天照大神の姿に見えるから、という説明より、鏡は磨かれることで神に適ったというシンプルな考えに強い力を再び感じた。

講義が終わり、僕は家で独り稽古をしていた。自分の身体に磨けるところがないかを探しながら。師匠の言葉を「男を磨け」なんてつまらない抽象論にしたくなかった。動きの中で磨くところはどこか。このときのために用意されていたかのようにすぐにそれは身体に装填された。

「全ては虚実の球とその関係性で出来ている」

先月に到達した考えだ。太極拳の目的である「宇宙の法則を体現する」という概念がある。

それに対する僕なりの解答の一つが“球”である。

電子のスピン、原子核を回る電子たち、地球の自転と公転。

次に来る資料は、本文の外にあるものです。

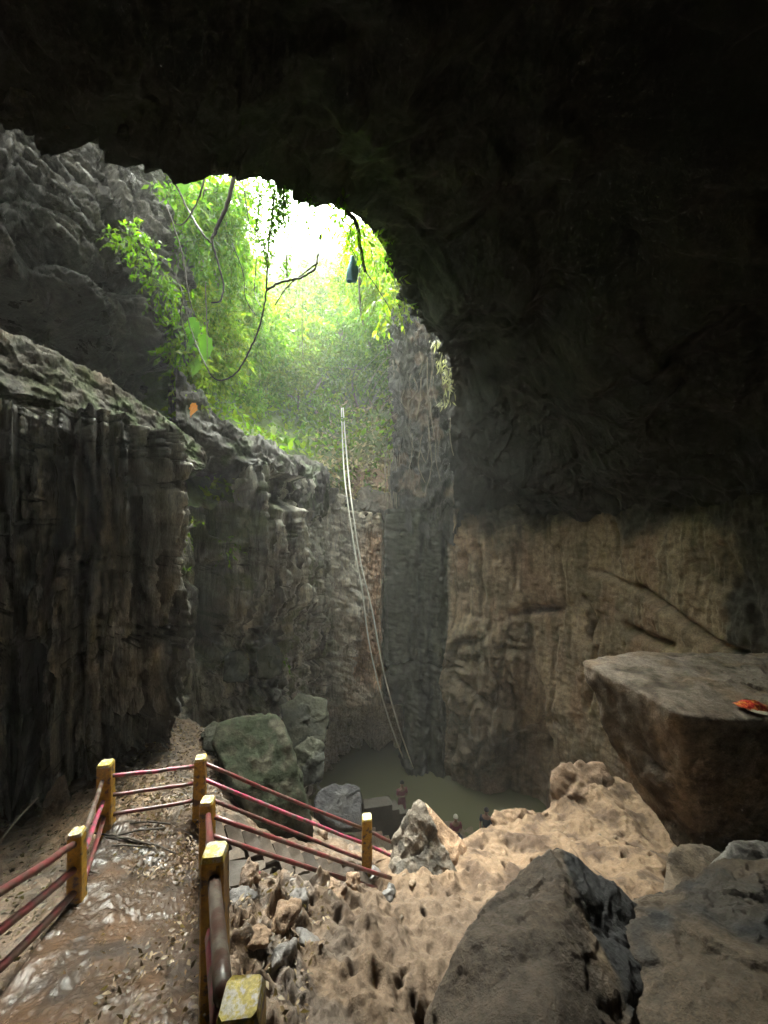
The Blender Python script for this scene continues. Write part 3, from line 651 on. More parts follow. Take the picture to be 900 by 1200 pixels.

ミクロからマクロまで世界のありとあらゆる場面に球は跋扈している。

虚実と言ったのは簡単で、地球の自転のように実体のあるもの自身が回ることを実、公転のように回転軸が虚空にあって透明な球を形作ることを虚と言っているだけだ。

後はこの球たちがどんな位置取りで、どういったタイミングで動き合うのか。それらが宇宙の法則なのではないか。太極拳はもちろん、武術の多くがこの“宇宙”を体現する手段となる。

そして、僕は「球を磨こう」という考えに至った。

身体の中には数多の球が存在している。身体に球のイメージを装填する。手首、肘、肩はもちろん、肋骨だってドーム状をしている。全てが球だ。360度とまではいかないが自由に回転させることが出来る。

試しに上半身の球をゆっくりと、鉄球をシルクで拭うように回してみる。非常にぬめらか(ぬめる+滑らか)だ。途切れずに無理なく連動している。粗を消すために速度を落として動きを反復確認してから、速くする。ブルっと震えて捻りが末端へ伝わる。とても可能性を感じさせた。

おそるおそる身体で最大の球に目を落とした。丹田だ。背骨と足、つまり上半身と下半身を繋ぐ身体の中心、ドンといっても過言ではない。丹田の基盤である骨盤はお椀型。非常に球のイメージとの親和性が高い。

一体、彼を磨き込むとどうなってしまうのか……。

また、今は実球だけを磨いているが、空間に描く虚球を磨くといったいどうなるのか……。

今発表するのはもったいない。長文に読者も疲れているだろうし。だから目下、研究段階であると言わせてもらう。

「あらゆる球を磨いて神の域に行きたい」

終わりによーりが遺す抱負である。